Dear Brunhild, let me start with a question which most musicians do not like at all. How would you describe your own music?
I’d say that sometimes rather than music I make audible paintings based on observations of my ears, my senses; observation of moments, of encounters in our life.
Could you tell us what you will perform on the Kraak festival, and what it means for you to be playing live?
The first piece will be Stürmische Ruhe (Stormy peace, 2011-2014, 29’05), by Christoph Heemann and myself. I’d play a piece that may be a little bit a test, an uncomfortable demand to the listener because of some violence, observed and rendered without concession. This moment of life is browsed however and contradicted by Christoph Heemann’s Soothing harmony.
Playing this piece for an audience is a little like an act of defiance in which we both, the audience and me cross together this stormy afternoon.
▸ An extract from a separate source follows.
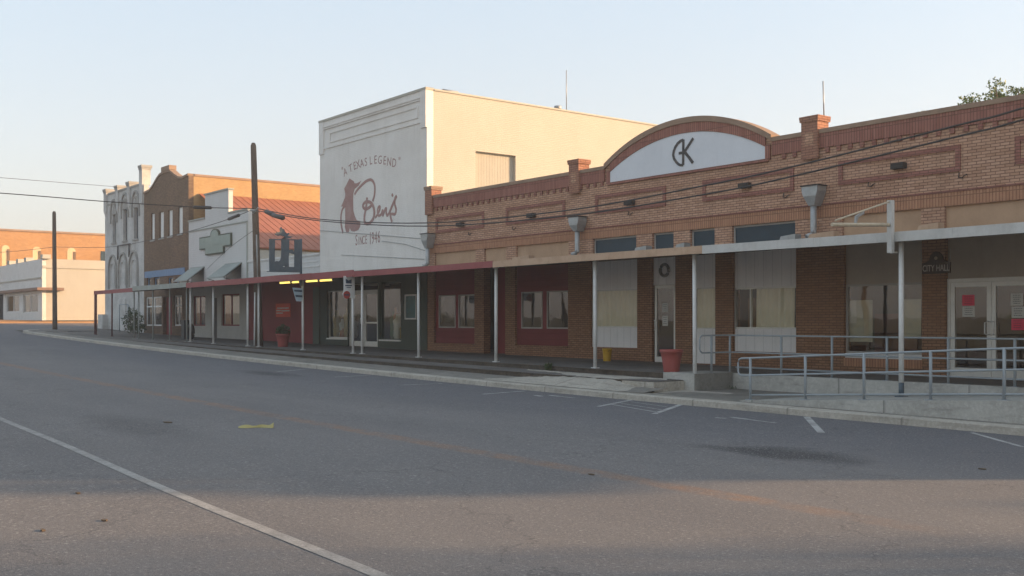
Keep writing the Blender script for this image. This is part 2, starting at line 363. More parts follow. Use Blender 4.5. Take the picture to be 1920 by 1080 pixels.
def grid_wall(mb, x0, x1, z0, z1, openings, y0=0.0, y1=.3):
    """solid wall with real rectangular openings (x0,x1,z0,z1)"""
    xs = sorted(set([x0, x1]+[min(max(v, x0), x1) for o in openings for v in o[:2]]))
    zs = sorted(set([z0, z1]+[min(max(v, z0), z1) for o in openings for v in o[2:4]]))
    xs = [v for i, v in enumerate(xs) if i == 0 or v-xs[i-1] > 1e-4]; zs = [v for i, v in enumerate(zs) if i == 0 or v-zs[i-1] > 1e-4]
    def solid(i, j):
        if i < 0 or j < 0 or i >= len(xs)-1 or j >= len(zs)-1: return False
        cx, cz = (xs[i]+xs[i+1])/2, (zs[j]+zs[j+1])/2
        return not any(o[0] < cx < o[1] and o[2] < cz < o[3] for o in openings)
    for i in range(len(xs)-1):
        for j in range(len(zs)-1):
            if not solid(i, j): continue
            a, b, c, d = xs[i], xs[i+1], zs[j], zs[j+1]
            mb.face([(a, y0, c), (b, y0, c), (b, y0, d), (a, y0, d)]); mb.face([(a, y1, d), (b, y1, d), (b, y1, c), (a, y1, c)])
            if not solid(i-1, j): mb.face([(a, y1, c), (a, y0, c), (a, y0, d), (a, y1, d)])
            if not solid(i+1, j): mb.face([(b, y0, c), (b, y1, c), (b, y1, d), (b, y0, d)])
            if not solid(i, j-1): mb.face([(a, y1, c), (b, y1, c), (b, y0, c), (a, y0, c)])
            if not solid(i, j+1): mb.face([(a, y0, d), (b, y0, d), (b, y1, d), (a, y1, d)])
    return mb
def shell(mb, x0, x1, y1, z0, z1, t=.3, back=True, left=True, right=True):
    if left: mb.box(x0, x0+t, .302, y1, z0, z1)
    if right: mb.box(x1-t, x1, .302, y1, z0, z1)
    if back: mb.box(x0+t+.002, x1-t-.002, y1-t, y1, z0, z1)
    return mb
def rect_frame(mb, x0, x1, z0, z1, w, y0, y1):
    mb.box(x0, x0+w, y0, y1, z0, z1); mb.box(x1-w, x1, y0, y1, z0, z1)
    mb.box(x0+w, x1-w, y0, y1, z0, z0+w); mb.box(x0+w, x1-w, y0, y1, z1-w, z1); return mb
def window(parent, x0, x1, z0, z1, y=.10, fw=.06, fmat='alu', mull=(), bars=(), name='window', back=None, gl='glass'):
    mb = rect_frame(MB(), x0, x1, z0, z1, fw, y-.03, y+.04)
    for m in mull: mb.box(m-fw/2, m+fw/2, y-.028, y+.038, z0+fw, z1-fw)
    for b in bars: mb.box(x0+fw, x1-fw, y-.026, y+.036, b-fw/2, b+fw/2)
    o = mb.build(name, fmat, parent)
    box(x0+fw, x1-fw, y, y+.008, z0+fw, z1-fw).build('pane', gl, o)
    if back: box(x0-.05, x1+.05, y+.45, y+.47, z0-.05, z1+.05).build('backing', back, o)
    return o
def text_mesh(body, size, depth=.006, width=1.0):
    c = bpy.data.curves.new('t', 'FONT'); c.body = body; c.size = size; c.extrude = depth; c.align_x = 'CENTER'; c.resolution_u = 3
    o = bpy.data.objects.new('t', c); scene.collection.objects.link(o); bpy.context.view_layer.update()
    me = bpy.data.meshes.new_from_object(o); bpy.data.objects.remove(o); bpy.data.curves.remove(c)
    return me
def add_text(mb, body, size, mat4, depth=.006):
    me = text_mesh(body, size, depth); me.transform(mat4); mb.bm.from_mesh(me); bpy.data.meshes.remove(me); return mb
XZ = Matrix(((1, 0, 0, 0), (0, 0, -1, 0), (0, 1, 0, 0), (0, 0, 0, 1)))   # text upright in the facade plane facing the street
def along(f, x0, x1, step=2.0):
    n = max(1, int(abs(x1-x0)/step)); return [x0+(x1-x0)*i/n for i in range(n+1)]
def loft(mb, xs, prof):                   # prof(x) -> list of (y,z)
    rows = [[mb.bm.verts.new((x, y, z)) for y, z in prof(x)] for x in xs]
    for A, B in zip(rows, rows[1:]):
        for i in range(len(A)-1): mb.bm.faces.new([A[i], B[i], B[i+1], A[i+1]])
    return mb

# ================================================================= GROUND
def frange(a, b, n): return [a+(b-a)*i/n for i in range(n+1)]
g = MB()
XL = [-900, -400, -200]+frange(-120, 20, 70)+[60, 200, 900]
loft(g, XL, lambda x: [(y, zr(x)-.35) for y in (-900, -200, -60, 0, 30, 80, 300, 900)])
structure(g, 'ground', 'scrub')
g = MB(); loft(g, frange(-150, 90, 120), lambda x: [(y, zr(x)) for y in (-34, -22, -14, -5.6)]); structure(g, 'road', 'asphalt')
g = MB(); loft(g, frange(-91, -77, 6), lambda x: [(y, zr(x)) for y in (-5.6, 0, 20, 60, 120)]); structure(g, 'cross_street', 'asphalt')
g = MB(); loft(g, frange(2.6, 9, 4), lambda x: [(y, .0) for y in (-5.6, 10, 60, 120)]); structure(g, 'cross_street', 'asphalt')
# kerb with rounded corner at the west end
kx = frange(-71.5, -8.0, 60)+frange(-7, 2.6, 5)
def kerb_y(x): return -6.2+.20*max(0, (x+20)/20 if x > -20 else 0)
g = MB()
loft(g, kx, lambda x: [(kerb_y(x), zr(x)-.1), (kerb_y(x)+.015, zr(x)+.115), (kerb_y(x)+.04, zr(x)+.13), (kerb_y(x)+.30, zr(x)+.135)])
structure(g, 'kerb', 'kerb')
g = MB(); pts = [(-71.5+5*math.cos(t), -1.2+5*math.sin(t)) for t in [R(270-90*i/10) for i in range(11)]]+[(-76.5, 12)]
for (a, b), (c, d) in zip(pts, pts[1:]):
    nx, ny = (0.3*(-71.5-a)/5 if b < 0 else .3), (.3*(-1.2-b)/5 if b < 0 else 0); mx, my = (0.3*(-71.5-c)/5 if d < 0 else .3), (.3*(-1.2-d)/5 if d < 0 else 0)
    g.face([(a, b, zr(a)-.1), (c, d, zr(c)-.1), (c, d, zr(c)+.14), (a, b, zr(a)+.14)]); g.face([(a, b, zr(a)+.14), (c, d, zr(c)+.14), (c+mx, d+my, zr(c)+.14), (a+nx, b+ny, zr(a)+.14)])
structure(g, 'kerb', 'kerb')
g = MB(); cpt = (-71.5, -1.2, zr(-71.5)+.14)
for (a, b), (c, d) in zip(pts, pts[1:]):
    if b > 11: continue
    g.face([(cpt[0], cpt[1], cpt[2]), ((a-.71*0-cpt[0])*.94+cpt[0], (b-cpt[1])*.94+cpt[1], zr(a)+.139), ((c-cpt[0])*.94+cpt[0], (min(d, 8)-cpt[1])*(.94 if d < 0 else 1)+cpt[1], zr(c)+.139)])
g.face([(-71.5, -6, zr(-71.5)+.136), (-71.4, -6, zr(-71.5)+.136), (-71.4, -1, zr(-71.5)+.14), (-71.5, -1.2, zr(-71.5)+.139)])
structure(g, 'corner_pavement', 'concrete_old')
# lower walk, step, raised walk
def low(x): return zr(x)+.135
def mid(x): return (zd(x)+low(x)+.08)/2
def z_low2(x): return min(low(x)+.08, mid(x)-.02)
g = MB(); loft(g, frange(-71.5, -17.0, 50), lambda x: [(kerb_y(x)+.30, low(x)-.004), (-5.1, z_low2(x))])
loft(g, frange(-17.0, 2.6, 20), lambda x: [(kerb_y(x)+.30, low(x)-.004), (-5.62, .17), (-2.5, .19)]); structure(g, 'sidewalk', 'walk')
rnd = random.Random(3)
def jag(a): return a*(rnd.random()-.5)
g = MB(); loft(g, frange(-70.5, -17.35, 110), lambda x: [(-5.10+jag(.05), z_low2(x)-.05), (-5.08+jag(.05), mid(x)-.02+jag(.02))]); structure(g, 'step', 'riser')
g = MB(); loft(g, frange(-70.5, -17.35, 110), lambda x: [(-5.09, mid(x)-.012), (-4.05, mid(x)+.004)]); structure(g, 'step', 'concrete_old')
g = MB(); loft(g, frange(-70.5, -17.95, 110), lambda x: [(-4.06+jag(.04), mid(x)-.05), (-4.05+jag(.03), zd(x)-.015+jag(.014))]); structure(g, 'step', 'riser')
g = MB(); loft(g, frange(-77.2, -18.0, 90), lambda x: [((-4.06 if x > -71.5 else -3.4+.3*(-x-71.5)), zd(x)-.01), (-2.6, zd(x)), (-1, zd(x)+.005), (6, zd(x)+.01)])
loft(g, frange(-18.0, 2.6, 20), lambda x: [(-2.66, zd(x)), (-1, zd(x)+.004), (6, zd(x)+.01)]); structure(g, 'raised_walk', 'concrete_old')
g = MB().box(-18.0, -16.98, -4.12, -2.64, .0, .578).box(-16.978, 2.6, -2.80, -2.64, .0, .556); structure(g, 'retaining_wall', 'concrete')
# broken newer concrete apron poured against the steps
g = MB()
loft(g, frange(-23.0, -17.6, 24), lambda x: (lambda k: [(kerb_y(x)+.28, low(x)+.010), (-5.5, low(x)+.03+.08*k), (-4.85+.2*jag(1), low(x)+.05+.19*k+jag(.02)), (-4.35+.15*jag(1), mid(x)+.02), (-4.1, mid(x)-.04)])(max(0, min(1, (x+23)/2.5, (-17.6-x)/1.0))))
loft(g, frange(-17.62, -15.8, 6), lambda x: [(kerb_y(x)+.28, low(x)+.010), (-5.15, .16+.03*(x+17)*-1), (-4.1, .19)])
g.box(-18.35, -17.3, -5.15, -4.13, .0, .40); structure(g, 'concrete_apron', 'kerb')
# ramp
def zramp(x): return lerp(x, [(-14.3, .175), (-8.8, .49), (-7.6, .548), (3, .55)])
g = MB(); loft(g, frange(-14.3, 2.4, 16), lambda x: [(-5.70, .0), (-5.70, zramp(x)+.02), (-5.50, zramp(x)+.02), (-5.495, zramp(x)), (-2.81, zramp(x)+.005)])
structure(g, 'ramp', 'concrete')
# far corner pavement
g = MB(); loft(g, frange(-118, -91, 10), lambda x: [(-6, zr(x)-.1), (-5.9, zr(x)+.12), (0, 1.90), (60, 1.95)])
loft(g, frange(-91.0, -90.9, 1), lambda x: [(-5.9, zr(x)-.1+(.25 if x < -90.95 else 0)), (60, 1.55+(.35 if x < -90.95 else 0))]); structure(g, 'far_pavement', 'dirt')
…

Starting recording in a single enclosed area, sheltered from the wind and rain, and inviting Christoph Heemann to visit these sounds, we wanted there completely opposite sound worlds to get joint. The result is an union between almost-violence and some softening harmony.
The second will be Tranquilles Impatiences (Quiet Impatience, 20’25), which I composed because I could not resist working on Luc Ferrari’s sounds he called Exercises d’Improvisation. I wanted to disturb these quiet woven sounds by my contradictions creating a certain impatience that I’d like to share. Exercises d’Improvisation consists of 7 separate tapes that, according to Luc Ferrari :
“... may be for individual or collective improvisation for any instrument or instrumental group...”
Listening to these separate materials I felt the irresistible desire to compose a new piece using ad libitum five of these seven tapes.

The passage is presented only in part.